3. Asie et Pacifique
La région Asie et Pacifique comptait près d’un réfugié et personnes déplacées sur six à travers le monde en 2015, ce qui en fait la troisième plus grande région pour les déplacements de populations. Un réfugié relevant de la compétence du HCR sur six était originaire de l’Afghanistan (2,7 millions de personnes) où près de 1,2 million de personnes sont des déplacés internes. Le Myanmar est le deuxième pays générateur de réfugiés et de personnes déplacées internes dans cette région (451 800 et 451 000 respectivement).
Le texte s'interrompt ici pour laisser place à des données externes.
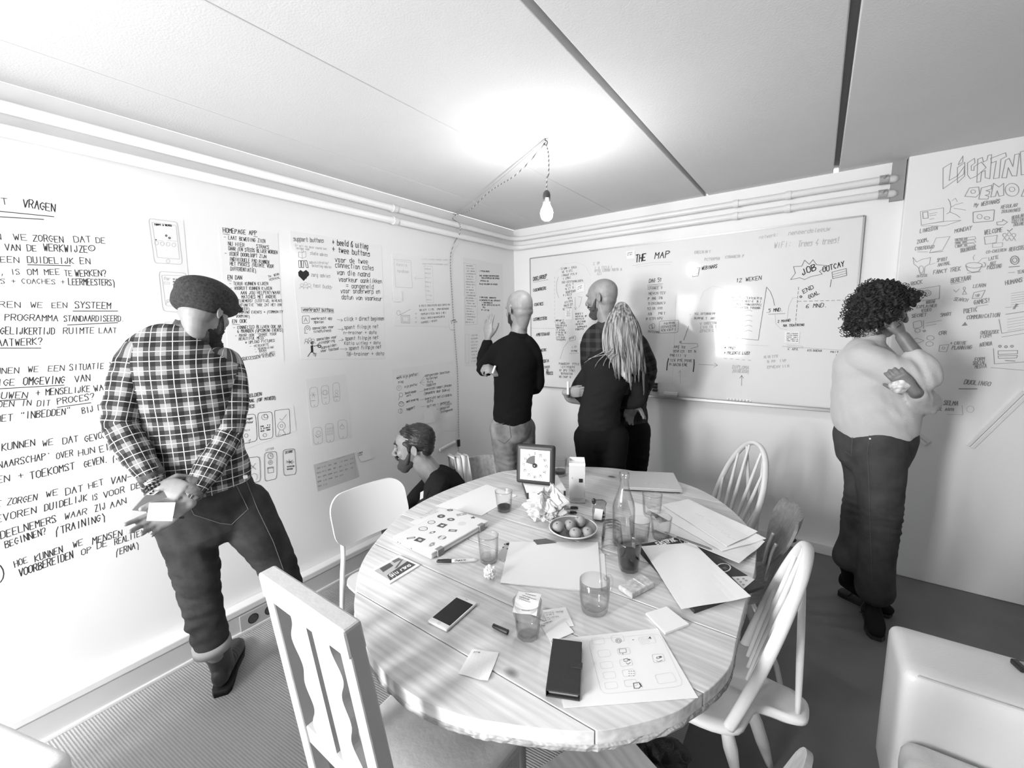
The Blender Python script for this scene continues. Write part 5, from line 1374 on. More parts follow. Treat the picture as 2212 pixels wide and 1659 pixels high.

Le Pakistan (1,5 million) et la République islamique d’Iran (979 000) demeurent parmi les principaux pays d’accueil de réfugiés au monde.
4. Amériques
Le nombre croissant de personnes fuyant les gangs et autres actes de violence en Amérique centrale a contribué à une hausse de 17 cent des déplacements de populations à travers la région. Le nombre de réfugiés et demandeurs d’asile originaires du Salvador, du Guatemala et du Honduras atteint 109 800. La plupart rejoignent le Mexique et les États-Unis et le nombre a été multiplié par cinq en trois ans. En proie à une situation prolongée, la Colombie demeurait le plus important pays au monde pour les déplacements internes (6,9 millions).
5. Europe
La situation en Ukraine, la proximité de l’Europe avec la Syrie et l’Iraq, ainsi que l’arrivée de plus d’un million de réfugiés et de migrants via la Méditerranée en provenance, pour la plupart, des dix principaux pays générateurs de réfugiés à travers le monde, ont dominé l’actualité des déplacements de populations pour la région en 2015. Les pays européens ont généré quelque 593 000 réfugiés – originaires de l’Ukraine pour la plupart ; et en ont accueilli 4,4 millions - dont 2,5 millions en Turquie. Les chiffres fournis par le gouvernement ukrainien font état de 1,6 million d’Ukrainiens déplacés internes. Le rapport du HCR sur les Tendances mondiales recense 441 900 demandes d’asile en Allemagne, où la population réfugiée a augmenté de 46 pour cent par rapport à son niveau de 2014 qui était de 316 000.
* La population du Royaume-Uni en 2015 : 64,7 millions ; France : 64.4 millions ; Italie : 59.8 millions.